Attention all women: Your help is urgently needed to complete Boyle County’s quota of 500,000 surgical dressings by January 1, 1943. Everyone who is to work must register at the Red Cross Office on West Walnut Street.

Officials of the local Selective Service Board has reported the case of a son, whose father is being drafted, volunteering to go with his father for Army duty. They said that Bosley Russell, 37, who lives on Stanford Avenue, would be drafted on July 31, and that his son, William Russell, of the same address, had volunteered for service and would leave the same date as his father.

50 YEARS AGO — 1967

The Farmers National Bank of Danville has planned and started work on an expansion and renovation project that will cost about $250,000 and will make the 86-year-old institution the most beautiful banking facility in the south — officers, directors and stockholders hope. The design and furnishings will be Colonial and a computer will be installed in March of 1968. The expansion into the Lenard Jewelry Building and the small loan department space joining the bank on the east side will increase the customer and working space by one-third.
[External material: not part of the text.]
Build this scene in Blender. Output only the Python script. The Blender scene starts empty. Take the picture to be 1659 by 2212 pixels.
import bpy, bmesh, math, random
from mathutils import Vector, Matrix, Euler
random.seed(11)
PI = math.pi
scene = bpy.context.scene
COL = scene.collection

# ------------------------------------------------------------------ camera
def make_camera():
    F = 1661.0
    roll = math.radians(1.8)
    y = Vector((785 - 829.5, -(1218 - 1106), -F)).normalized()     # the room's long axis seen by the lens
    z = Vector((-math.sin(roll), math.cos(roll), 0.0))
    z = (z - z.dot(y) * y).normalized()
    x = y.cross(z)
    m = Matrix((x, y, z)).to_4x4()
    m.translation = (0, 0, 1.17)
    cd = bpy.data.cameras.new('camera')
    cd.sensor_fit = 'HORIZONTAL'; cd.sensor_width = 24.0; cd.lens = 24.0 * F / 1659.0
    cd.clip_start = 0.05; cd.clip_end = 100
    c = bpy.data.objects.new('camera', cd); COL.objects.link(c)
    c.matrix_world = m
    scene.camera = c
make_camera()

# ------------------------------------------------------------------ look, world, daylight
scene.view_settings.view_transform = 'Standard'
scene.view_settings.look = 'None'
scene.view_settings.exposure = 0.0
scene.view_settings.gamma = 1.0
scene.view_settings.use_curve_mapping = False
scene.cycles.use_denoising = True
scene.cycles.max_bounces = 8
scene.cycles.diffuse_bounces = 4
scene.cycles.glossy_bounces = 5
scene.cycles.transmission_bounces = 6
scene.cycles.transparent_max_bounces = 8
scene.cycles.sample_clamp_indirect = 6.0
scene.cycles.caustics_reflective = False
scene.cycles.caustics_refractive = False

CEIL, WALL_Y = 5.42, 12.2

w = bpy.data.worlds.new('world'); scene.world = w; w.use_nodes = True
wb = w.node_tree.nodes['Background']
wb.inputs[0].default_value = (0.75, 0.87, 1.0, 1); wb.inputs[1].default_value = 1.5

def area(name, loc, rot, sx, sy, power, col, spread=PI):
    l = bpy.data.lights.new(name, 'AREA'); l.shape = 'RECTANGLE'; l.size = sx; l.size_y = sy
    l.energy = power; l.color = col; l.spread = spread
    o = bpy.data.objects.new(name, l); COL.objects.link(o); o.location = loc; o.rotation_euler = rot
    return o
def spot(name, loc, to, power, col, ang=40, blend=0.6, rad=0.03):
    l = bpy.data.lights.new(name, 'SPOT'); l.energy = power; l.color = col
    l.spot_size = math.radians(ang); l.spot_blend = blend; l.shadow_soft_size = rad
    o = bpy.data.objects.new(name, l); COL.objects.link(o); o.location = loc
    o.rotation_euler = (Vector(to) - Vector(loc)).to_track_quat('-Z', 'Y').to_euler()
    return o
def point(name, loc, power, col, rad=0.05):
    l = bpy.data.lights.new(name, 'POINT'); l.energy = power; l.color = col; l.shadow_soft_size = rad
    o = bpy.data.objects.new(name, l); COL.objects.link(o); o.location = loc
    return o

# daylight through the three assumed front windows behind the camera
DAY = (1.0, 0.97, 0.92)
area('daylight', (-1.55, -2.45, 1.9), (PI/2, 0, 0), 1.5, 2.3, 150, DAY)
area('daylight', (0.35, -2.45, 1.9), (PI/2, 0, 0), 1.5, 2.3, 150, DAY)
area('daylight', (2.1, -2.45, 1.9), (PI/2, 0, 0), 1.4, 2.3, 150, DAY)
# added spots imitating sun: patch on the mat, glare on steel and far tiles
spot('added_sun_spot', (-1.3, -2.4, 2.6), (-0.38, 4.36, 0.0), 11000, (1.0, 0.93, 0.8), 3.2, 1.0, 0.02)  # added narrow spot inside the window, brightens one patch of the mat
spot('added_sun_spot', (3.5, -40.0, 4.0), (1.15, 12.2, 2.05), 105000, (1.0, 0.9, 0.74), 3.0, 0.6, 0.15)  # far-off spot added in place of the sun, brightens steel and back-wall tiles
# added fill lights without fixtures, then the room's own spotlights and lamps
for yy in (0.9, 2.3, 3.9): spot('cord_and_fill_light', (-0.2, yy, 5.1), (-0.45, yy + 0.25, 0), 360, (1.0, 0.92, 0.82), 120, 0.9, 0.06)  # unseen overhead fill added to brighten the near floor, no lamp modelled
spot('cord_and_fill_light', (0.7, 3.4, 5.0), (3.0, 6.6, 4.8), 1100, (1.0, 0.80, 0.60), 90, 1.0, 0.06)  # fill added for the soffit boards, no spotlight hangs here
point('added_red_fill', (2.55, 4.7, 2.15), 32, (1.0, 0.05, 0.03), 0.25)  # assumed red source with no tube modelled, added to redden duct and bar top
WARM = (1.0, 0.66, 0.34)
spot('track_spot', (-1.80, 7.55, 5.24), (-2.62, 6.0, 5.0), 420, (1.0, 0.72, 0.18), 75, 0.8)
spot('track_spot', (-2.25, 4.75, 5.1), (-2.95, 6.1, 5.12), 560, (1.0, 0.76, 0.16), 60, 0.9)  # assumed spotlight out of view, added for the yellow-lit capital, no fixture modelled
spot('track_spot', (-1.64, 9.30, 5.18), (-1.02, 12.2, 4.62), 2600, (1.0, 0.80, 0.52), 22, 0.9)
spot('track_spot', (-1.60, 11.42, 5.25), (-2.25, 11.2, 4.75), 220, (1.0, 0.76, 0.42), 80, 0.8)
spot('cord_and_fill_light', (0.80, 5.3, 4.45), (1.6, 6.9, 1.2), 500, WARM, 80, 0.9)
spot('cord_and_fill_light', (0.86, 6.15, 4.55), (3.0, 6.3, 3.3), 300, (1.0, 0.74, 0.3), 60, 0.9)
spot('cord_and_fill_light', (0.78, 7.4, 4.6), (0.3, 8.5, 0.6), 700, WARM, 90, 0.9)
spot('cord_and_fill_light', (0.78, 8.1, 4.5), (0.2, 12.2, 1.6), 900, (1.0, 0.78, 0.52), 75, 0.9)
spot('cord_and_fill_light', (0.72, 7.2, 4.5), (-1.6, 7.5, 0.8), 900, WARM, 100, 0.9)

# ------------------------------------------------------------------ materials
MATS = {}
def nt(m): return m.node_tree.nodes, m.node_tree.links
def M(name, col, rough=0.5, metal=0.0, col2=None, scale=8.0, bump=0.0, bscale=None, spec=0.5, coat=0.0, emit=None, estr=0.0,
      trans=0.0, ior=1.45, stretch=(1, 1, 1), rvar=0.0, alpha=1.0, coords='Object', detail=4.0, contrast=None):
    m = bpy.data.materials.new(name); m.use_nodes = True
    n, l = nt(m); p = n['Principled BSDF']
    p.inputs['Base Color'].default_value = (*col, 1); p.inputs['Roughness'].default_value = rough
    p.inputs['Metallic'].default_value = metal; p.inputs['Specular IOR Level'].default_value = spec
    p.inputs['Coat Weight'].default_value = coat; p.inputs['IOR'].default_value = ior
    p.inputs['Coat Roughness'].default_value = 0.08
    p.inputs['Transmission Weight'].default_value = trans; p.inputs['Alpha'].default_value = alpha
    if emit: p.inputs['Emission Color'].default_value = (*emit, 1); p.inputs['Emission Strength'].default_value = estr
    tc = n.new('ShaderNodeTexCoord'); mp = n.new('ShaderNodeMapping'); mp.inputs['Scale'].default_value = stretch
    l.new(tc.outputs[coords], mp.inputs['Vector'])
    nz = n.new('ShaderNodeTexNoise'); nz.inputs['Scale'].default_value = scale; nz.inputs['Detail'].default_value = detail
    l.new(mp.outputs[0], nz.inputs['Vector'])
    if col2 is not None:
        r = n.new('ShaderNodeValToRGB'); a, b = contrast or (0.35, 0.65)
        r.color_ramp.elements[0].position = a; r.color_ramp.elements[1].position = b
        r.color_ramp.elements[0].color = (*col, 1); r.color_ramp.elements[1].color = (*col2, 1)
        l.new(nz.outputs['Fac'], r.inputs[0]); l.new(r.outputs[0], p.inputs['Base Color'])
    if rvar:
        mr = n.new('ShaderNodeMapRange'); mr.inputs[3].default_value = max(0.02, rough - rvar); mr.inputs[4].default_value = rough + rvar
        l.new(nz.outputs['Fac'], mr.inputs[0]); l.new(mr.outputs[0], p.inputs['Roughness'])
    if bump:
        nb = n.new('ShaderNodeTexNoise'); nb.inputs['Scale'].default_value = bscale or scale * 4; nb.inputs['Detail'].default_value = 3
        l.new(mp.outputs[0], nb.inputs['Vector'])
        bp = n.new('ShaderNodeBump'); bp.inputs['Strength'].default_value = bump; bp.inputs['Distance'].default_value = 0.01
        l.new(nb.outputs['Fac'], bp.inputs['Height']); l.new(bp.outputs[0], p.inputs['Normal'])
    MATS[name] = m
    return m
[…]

Postmaster Edwards stated today that for the duration of the nationwide railroad strike, no mail of the second, third and fourth class will be accepted for delivery beyond the second parcel post zone, which is about 150 miles. However, these classes may be mailed to other zones when postage is paid at first class or air mail rates.

She’s just a little 5-year-old girl and she was so happy when she got a Sting Ray juvenile bike for her birthday. It was blue, with a white basket, pink flowers and training wheels. But, unless the pangs of conscience mellow somebody, Tina Lee Carter will not get to ride her bike anymore because it was stolen from the carport at her home on Harding Street.

25 YEARS AGO — 1992

Boyle County Fiscal Court came under fire from citizens and city commissioners over its rejection of a $6.65 million regional park plan proposed by the Recreation Board. “Our kids deserve to swim in something better than a creek hole,” said Joe Brummett. “Facilities for picnics, ball games and other activities are overcrowded,” said Carol Sargent.

The soaring cost of housing prisoners has prompted Garrard County officials to look at home incarceration as a cheaper alternative to jail. Judge-Executive Ray Hammonds said jail costs have more than doubled in the last five years from $65,000 in 1987-88 to $143,000 last fiscal year. And that’s for a county that doesn’t even have a jail. Garrard County pay $22 a day for each prisoner it houses at the Lincoln County Regional Jail.

Over the vigorous protests of one of the developers, a request to rezone property next to Old Bridge has been sent by Boyle County Fiscal Court back to Planning and Zoning for “reconsideration.” At issue is a request by Old Bridge developers to rezone a tract off Wells Landing Road from agricultural-residential to single-family residential. The developers plan to build 17 houses on lots of at least 1 acre each.